Wuthering Heights

  • 07 Mar - 13 Mar, 2026
  • Mag The Weekly
  • Reviews

Emerald Fennell’s psychedelic adaptation of “Wuthering Heights” declares that it will play by its own rules right at the start. This is a period-defining and admittedly subversive take of Fennell’s loose – very loose – interpretation of Emily Brontë’s 1847 book, the sole novel of the English author and poet that mainly tells the story of two star-crossed lovers, Catherine (Margot Robbie) and Heathcliff (Jacob Elordi), in the late 18th-century England. It’s a dare, and an invitation to experience all the ways Fennell herself felt the arousing sway of the classic, where she sees lust and demise as two inseparable sides of the same coin.

It is unfortunate that the film becomes an increasingly timid affair, with a series of aggressively styled set pieces and, inexplicably, even oppressively hushed emotions. Brontë’s novel is not just about romance, but also class. It’s not just about class, but also racism. It’s not only about this, but also that (violence, trauma, domestic abuse, societal outcasts…the list goes on), as if the story isn’t encompassing of all of the above.

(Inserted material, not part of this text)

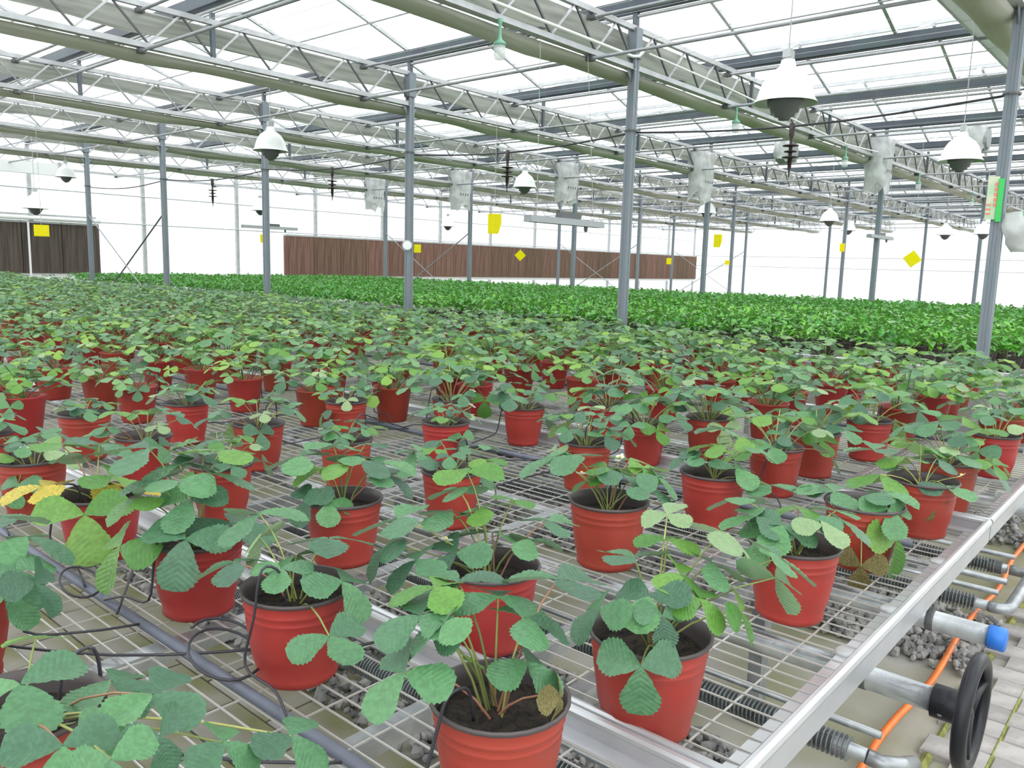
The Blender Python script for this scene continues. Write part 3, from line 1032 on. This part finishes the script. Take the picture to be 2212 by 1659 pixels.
# finned heating pipes
def finpipe(x, ye, z, label, tape=None):
    o = thing('finned_heating_pipe', label, 'heating pipe', (x, ye, z), 'finned heating pipes')
    MB().tube([(0, 0, 0), (0, 4.0, 0)], 0.021, 14).build('pipe', 'galvanised', o, True)
    fn = MB()
    y = 0.05
    while y < 3.2:
        fn.lathe([(.021, -.002), (.037, -.0015), (.037, .0015), (.021, .002)], 14, (0, y, 0), axis='y')
        y += 0.0135
    fn.build('fins', 'fin_steel', o, kind='stuff')
    th = MB().tube([(0.045, -0.02, .05), (0.045, 3.6, .05)], 0.0115, 10).build('return_tube', 'galvanised', o, True)
    if tape:
        for t0 in tape:
            MB().tube([(0.045, t0, .05), (0.045, t0 + .1, .05)], 0.0135, 10).build('blue_tape', 'blue_tape', th, True)
    return o


f1 = finpipe(2.27, 0.60, 0.28, 'finned heating pipe under the handwheel', (.62,))
f2 = finpipe(3.72, 0.57, 0.28, 'finned heating pipe ending in a bend behind the blue cap')
f3 = finpipe(4.27, 0.60, 0.28, 'finned heating pipe right of the pipe bend')
f4 = finpipe(1.62, 0.60, 0.28, 'finned heating pipe under the nearest bench corner', (.75,))
# U bend header
bend = [(0, 0, 0), (0, -.03, 0), (.012, -.055, 0), (.04, -.068, 0), (.3, -.068, 0), (.51, -.068, 0), (.54, -.055, 0), (.55, -.02, 0), (.55, .02, 0)]
MB().tube(bend, 0.024, 14).build('pipe_bend', 'galvanised', f2, True)
MB().tube([(0, 0, 0), (.01, -.04, -.01), (.05, -.07, -.02), (.14, -.09, -.05)], 0.023, 14).build('pipe_bend', 'galvanised', f1, True)
MB().lathe([(.021, -.03), (.030, -.03), (.030, .03), (.021, .03)], 14, (0, .05, 0), axis='y').build('coupling', 'dark_steel', f3)
MB().lathe([(.021, -.02), (.028, -.02), (.028, .02), (.021, .02)], 14, (0, .07, 0), axis='y').build('coupling', 'galvanised', f1)
for i, (x, ya_, z) in enumerate(((4.02, .56, .30), (5.35, .52, .42))):
    MB().tube([(0, 0, 0), (0, 3.5, 0)], 0.014, 10).build('heating_tube', 'galvanised', None, True, loc=(x, ya_, z), label='plain grey heating tube poking out %s' % ('between the finned pipes', 'by the bench corner')[i], cat='pipe', group='plain heating tubes')

# orange hose
pts = []
for k in range(60):
    x = 1.6 + 5.6 * k / 59
    pts.append((x, 0.70 + 0.012 * math.sin(x * 5) + 0.012 * max(0, x - 4.5), 0.03 + 0.004 * math.sin(x * 9)))
MB().tube(pts, 0.0135, 10).build('orange_hose', 'orange_hose', None, True, label='orange hose lying on the floor along the bench ends', cat='hose')

# ------------------------------------------------------------------ pots and strawberries


def leaflet(seed, fold, curl, droop, rows=23):
    r = random.Random(seed)
    V, F, UV = [], [], []
    for k in range(rows):
        t = k / (rows - 1)
        w = 0.46 * (((t / .60) ** .80) if t < .60 else math.sqrt(max(0.0, 1 - ((t - .60) / .42) ** 2.4)))
        x = t
        tooth = (1.0 if k % 2 else (0.90 if rows > 10 else 0.96)) if k > rows * .28 and k < rows - 1 else 1.0
        w = max(w, 0.012) * tooth
        xe = x + (0.02 if k % 2 and k > rows * .28 else 0)
        if k == rows - 1:
            w, xe = 0.02, x
        zc = -curl * x * x
        V.append((xe, w, zc + fold * w - droop * w * w + r.uniform(-.012, .012)))
        V.append((x, 0, zc))
        V.append((xe, -w, zc + fold * w - droop * w * w + r.uniform(-.012, .012)))
        UV += [(x - w * .6, 0), (x, 0), (x - w * .6, 0)]
    for k in range(rows - 1):
        a = 3 * k
        F += [(a + 1, a + 4, a + 3, a), (a + 2, a + 5, a + 4, a + 1)]
    return V, F, UV


def leaf_mesh(name, V, F, UV, mt):
    me = bpy.data.meshes.new(name)
    me.from_pydata(V, [], F)
    me.polygons.foreach_set('use_smooth', [True] * len(me.polygons))
    uv = me.uv_layers.new(name='UVMap')
    flat = []
    for p in me.polygons:
        for vi in p.vertices:
            flat += list(UV[vi])
    uv.data.foreach_set('uv', flat)
    me.materials.append(mt)
    me.update()
    return me


SHAPES = [leaflet(s, fo, cu, dr) for s, fo, cu, dr in ((1, .30, .14, .25), (2, .18, .22, .30), (3, .42, .10, .35), (4, .10, .28, .45), (5, .25, .05, .2))]
LEAFLETS = [[leaf_mesh('leaflet', *SHAPES[s], LEAFMAT[mi]) for s in range(5)] for mi in range(5)]
LOWSH = [leaflet(s, fo, cu, dr, 7) for s, fo, cu, dr in ((1, .30, .14, .25), (2, .18, .24, .30))]


def rotm(az, pitch, b, pl, roll):
    return (Matrix.Rotation(az, 3, 'Z') @ Matrix.Rotation(pitch, 3, 'Y') @ Matrix.Rotation(b, 3, 'Z') @ Matrix.Rotation(pl, 3, 'Y') @ Matrix.Rotation(roll, 3, 'X'))


def petiole_pts(crown, j, n=4):
    c, j = Vector(crown), Vector(j)
    h = j - c
    mid = c + Vector((h.x * .35, h.y * .35, max(h.z, 0.02) * .72 + (0.035 if h.z < .05 else .01)))
    return [(c * (1 - t) ** 2 + mid * 2 * t * (1 - t) + j * t * t) - j for t in [k / n for k in range(n + 1)]]


POT_R, POT_H, RIM_Z = 0.113, 0.205, 0.205


def pot_prof():
    b = 0.083
    pr = [(0.0, 0.0), (b - .006, 0.0), (b, 0.006), (b + .0005, 0.018), (b - .001, 0.024)]
    for z in (.06, .10, .135):
        pr.append((b + (POT_R - b) * (z / POT_H) * .93, z))
    pr += [(.1018, .150), (.1032, .1525), (.1032, .156), (.1022, .1585), (.1045, .168), (.1062, .171), (.1062, .1745), (.1052, .177), (.1078, .19), (.1085, .196)]
    return pr


POT_MESH = [MB().lathe(pot_prof(), 26, wob=(lambda ph: (lambda k, a: (0.012 * math.sin(a * 3 + ph) + .008 * math.sin(a * 7 + ph)) * (1 if k < 5 else .25)))(ph)).mesh('pot', 'pot_red', True) for ph in (0, 1.4, 2.9)]
LINE_MESH = MB().lathe([(.1085, .195), (.1128, .1975), (.1135, .203), (.111, .2065), (.1075, .204), (.1045, .18), (.100, .145)], 26).mesh('rim_lining', 'pot_lining', True)
sl = MB()
rs_ = random.Random(9)
rings = [0.101, .075, .05, .025]
for r_ in rings:
    for j in range(18):
        a = 2 * math.pi * j / 18
        sl.v.append((r_ * math.cos(a), r_ * math.sin(a), .163 + rs_.uniform(-.005, .006) + (.006 if r_ < .04 else 0)))
sl.v.append((0, 0, .172))
for k in range(3):
    for j in range(18):
        a, b = k * 18 + j, k * 18 + (j + 1) % 18
        sl.f.append((a, b, b + 18, a + 18))
for j in range(18):
    sl.f.append((54 + j, 54 + (j + 1) % 18, 72))
SOIL_MESH = sl.mesh('soil', 'soil', True)
SMALL_POT = MB().lathe([(0, 0), (.08, 0), (.083, .01), (.108, .192), (.1125, .196), (.1125, .206), (.106, .2), (.1, .15), (0, .155)], 14).mesh('pot', 'pot_red', True)
# flower
fm = MB()
for k in range(5):
    a = 2 * math.pi * k / 5
    c_, s_ = math.cos(a), math.sin(a)
    i0 = len(fm.v)
    for u, w in ((.003, .0), (.008, .007), (.014, .006), (.017, .0), (.014, -.006), (.008, -.007)):
        fm.v.append((u * c_ - w * s_, u * s_ + w * c_, .004 * (u / .017)))
    fm.f.append(tuple(range(i0, i0 + 6)))
PETAL_MESH = fm.mesh('petals', 'petal')
EYE_MESH = MB().lathe([(0, .007), (.004, .005), (.005, .001), (0, 0)], 8).mesh('flower_eye', 'flower_eye', True)


def random_leaves(seed, n, spread=1.0, tall=1.0, bright=0.70):
    r = random.Random(seed)
    out = []
    for k in range(n):
        az = 2 * math.pi * (k * 0.382 + r.uniform(-.06, .06))
        ring = (k + .5) / n
        rad = (0.05 + 0.15 * ring ** .8 + r.uniform(-.02, .02)) * spread
        z = POT_H + ((0.135 - 0.10 * ring) + r.uniform(-.03, .03)) * tall
        if r.random() < .13:
            z -= .07
            rad = max(rad, .15)
        pitch = math.degrees(math.atan2(max(0, POT_H + .07 - z), .10)) * .9 + r.uniform(-8, 22)
        m_ = r.random()
        mi = 0 if m_ < bright else (1 if m_ < .95 else 2)
        out.append((rad * math.cos(az), rad * math.sin(az), z, r.uniform(.060, .088) * (.75 if k < 2 else 1), pitch, mi))
    return out


PET_CACHE = {}


def make_leaf(parent, L, r, rel, split=True, cache=None):
    """a leaf (stalk) with three leaflets below it; L = position relative to the pot base"""
    x, y, z, size, pitch, mi = L
    crown = (r.uniform(-.012, .012) + x * .08, r.uniform(-.012, .012) + y * .08, .165)
    az = math.atan2(y, x) + r.uniform(-.35, .35)
    pts = petiole_pts(crown, (x, y, z))
    pm_ = MB().tube(pts, [.0028, .0025, .0022, .002, .0018], 5, False)
    red = r.random() < .2
    specs = []
    for b, sc in ((0, 1.0), (1.85 + r.uniform(-.15, .15), .93), (-1.85 + r.uniform(-.15, .15), .93)):
        pl = math.radians(r.uniform(-6, 16))
        R = rotm(az, math.radians(pitch), b, pl, r.uniform(-.2, .2))
        specs.append((R, sc * size, r.randrange(5)))
    return pts, pm_, red, specs, mi


def plant_spec(leaves, seed):
    r = random.Random(seed)
    sp = []
    for L in leaves:
        pts, pm_, red, specs, mi = make_leaf(None, L, r, None)
        me = pm_.mesh('leaf', 'petiole_red' if red else 'petiole_green', True)
        sp.append((me, (L[0], L[1], L[2]), [(LEAFLETS[mi][sh_], R.to_euler(), sc) for R, sc, sh_ in specs]))
    return sp


def low_spec(leaves, seed):
    """whole leaf as one mesh for plants further back"""
    r = random.Random(seed)
    sp = []
    for L in leaves:
        pts, pm_, red, specs, mi = make_leaf(None, L, r, None)
        V, F, UV = list(pm_.v), list(pm_.f), [(0, 0)] * len(pm_.v)
        for R, sc, sh_ in specs:
            v, f, u = LOWSH[sh_ % 2]
            i0 = len(V)
            V += [tuple(R @ (Vector(p) * sc)) for p in v]
            F += [tuple(i0 + q for q in ff) for ff in f]
            UV += u
        me = leaf_mesh('leaf', V, F, UV, FARLEAF[mi])
        sp.append((me, (L[0], L[1], L[2]), []))
    return sp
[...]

With already countless film, TV, and stage adaptations of “Wuthering Heights”, Fennell is more than allowed to mine her own impression and memories of the text. But if modernising the setting with anachronistic choices in music and design and leaning into the inconsolable longing between the tale’s stubborn and destructive lovers was her priority, you can’t help but wish that she really committed to the bit.

Instead of an effervescently out-there emotional scope, she gives us something halfway, intriguingly sizzling when yearning takes center stage between Robbie and Elordi, two of the greatest actors working today, but oddly cold and even wooden when the duo finally falls into each other’s arms. This seems to have less to do with Robbie and Elordi, but more with Fennell’s style-over-substance approach to the material. While the filmmaker has always married excessive colours and textures with her storytelling, like in the pitch-perfect “Promising Young Woman” (still her finest film) and the deliciously Gothic “Saltburn,” her instincts feel misguided here. It’s hard to feel free when you are constantly and loudly reminded by every aspect of the movie that you are supposed to feel things.

The strongest segment of Fennell’s “Wuthering Heights” is its first chapter, when we are introduced to the world of young Catherine and Heathcliff (Charlotte Mellington and Owen Cooper of “Adolescence”). Catherine is the daughter of the Earnshaw family at the increasingly neglected Wuthering Heights farm, and the latter, an orphan, Cathy’s abusive, hard-drinking father (Martin Clunes) has taken in to raise. (Since it is strongly suggested in the book that Heathcliff isn’t white, Fennell’s casting of Elordi in the role stirred up some recent whitewashing controversy.)

Matched perfectly in their volatility, the two grow up causing trouble, having fun over the expansive and foggy Yorkshire moors, and misbehaving, with Heathcliff often taking the blame for Cathy’s wrongdoings. Meanwhile, there is also the housekeeper Nelly (played by the great Hong Chau, with Vy Nguyen in a younger role). One of the book’s main narrators, she is defined here more by her silent observations as Cathy’s lifelong friend and companion, derailing a possible romance between Cathy and Heathcliff. A deeply emotive performer, Chau is absolutely perfect in the part – so much so that you increasingly wish Fennell’s adaptation allowed her character a crescendo or two.

Despite harboring obvious feelings for one another, the gruff Heathcliff and insatiable Cathy won’t confess and get together right away. Instead, Cathy marries Edgar Linton (Shazad Latif), the wealthy tenant of Thrushcross Grange estate, after Heathcliff abruptly leaves due to a misunderstanding. When he returns years later, rich and well-groomed, it’s already too late for the two, especially with Cathy’s pregnancy. Things take a darker turn when Heathcliff sets his sights on Edgar’s sister Isabella (a scene-stealing Alison Oliver) with a messy and heartless scheme of revenge.

On paper, the stakes couldn’t be higher. But in Fennell’s hands, the all-consuming nature of the world feels softened, even flattened. There is something too tidy and uninteresting about the great majority of Robbie’s later garments, though there are some inspired pieces, like Cathy’s lush wedding gown, and a richly draped black frock. And Suzie Davies’ production design explores several interesting concepts, but many of them don’t blend into the story’s Gothic hues. Cathy’s pink Thrushcross Grange room feels almost comically bare, going against the visual excess we yearn for in these types of melodramas.

Fennell is a bold filmmaker unafraid to try something new and unexpected. And “Wuthering Heights” deserves some recognition for being a movie that she made entirely on her own terms. If only those terms ignited the riotous feelings that we were promised.